The Burwell School, still standing in historic downtown Hillsborough, is celebrating its 200th anniversary this year. 

Built in 1821, what once was an all-white school for privileged girls now offers free tours to visitors seeking the opportunity to learn more about the home's history and the people who lived and studied there.

The house became a school after Margaret Anna Burwell, along with her husband and children, moved into the home in 1835. Burwell was inspired to start her own school after a local doctor asked if she would tutor his daughter.

Renee Price, chairperson of the Orange County Board of County Commissioners and a member of the Historic Hillsborough Commission, said having a school for girls was significant at the time.

“It was very difficult for women to even own property and couldn’t even vote 200 years ago, and yet we have Anna Burwell teaching English and French and art and mathematics,” Price said.

The Historic Hillsborough Commission was formed in 1963 and its members are appointed by the governor. The commission was able to purchase the house and work to restore it to what it would have looked like in the 1850s. The Burwell School opened to the public on a regular basis in 1979. 

The house has changed in physical form over the years, and so has the perspective surrounding it. 

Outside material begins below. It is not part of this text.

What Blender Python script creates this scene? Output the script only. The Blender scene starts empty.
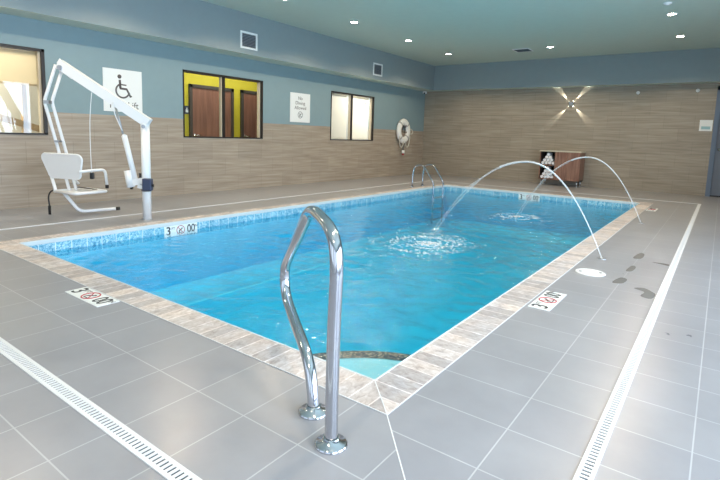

Carrie Currie, historical coordinator of the Burwell School, said the tours originally focused on the students at the school. In more recent years, information has been uncovered that provides more insight into the enslaved Black people and free Black people who worked at the school.

“When it comes to interpretation, that is something that in any location is going to develop over time, and it ebbs and flows with what interest is and what people are aware of,” Currie said.

Currie said that even since 2016, when she started working at the Burwell School, there has been an evolution in their understanding of the history of the people who once lived and worked there. 

The current tour of the school partly focuses on Elizabeth Hobbs Keckly. Keckly was an enslaved person owned by the Burwell family, who, unlike most enslaved people at the time, was able to read and write.

From Keckly’s diaries, the commission discovered that Keckly was severely beaten by the Burwells in what she interpreted as an attempt to break her spirit. 

Keckly was a skilled dressmaker and was eventually able to buy her freedom with the help of loans from her clients. She went on to be a successful dressmaker, author and confidant of Mary Todd Lincoln, the wife of President Abraham Lincoln.

While there is writing to describe the experiences and life of Keckly, much less is known about the other Black people who lived and worked at the Burwell School. The Historic Hillsborough Commission's Task Force on People of Color, which was established in 2018, is digging into this buried history. 

“The task force was supposed to hit the ground running and really start the research on the other people of color who were free and enslaved, who lived and worked here,” Currie said. “We just felt like there wasn’t a lot being said specifically about those individuals and the commission as a whole felt that was a huge importance, something that they wanted to take on and make available.” 

The commission's 2019 report and a growing database of names and biographies of people of color who worked at the Burwell School are available on its website.

The site is supported by members of the community and the Hillsborough Tourism Board. Currie said that free, local history like the Burwell School exists because of active volunteers and local government support.

Sarah Waugh, docent at the Burwell School, said the site is important because it can connect people to their community and help them gain insight into others' experiences throughout history. She said young people specifically are able to bring new ideas and perspectives to what is known from the past.

“People of Hillsborough, Orange County, North Carolina in general, they can all learn a lot about the local history through learning about the lives of those groups of people, and the Burwell School is unique that it has all of those different dimensions of history,” Waugh said.

The recognition of the site’s 200th anniversary includes several events throughout the upcoming year to acknowledge the role the Burwell School has played in Hillsborough’s history.

“It’s a celebration of the fact that this place has been here for 200 years and seen 200 years worth of history in this small town in Orange County, North Carolina,” Currie said.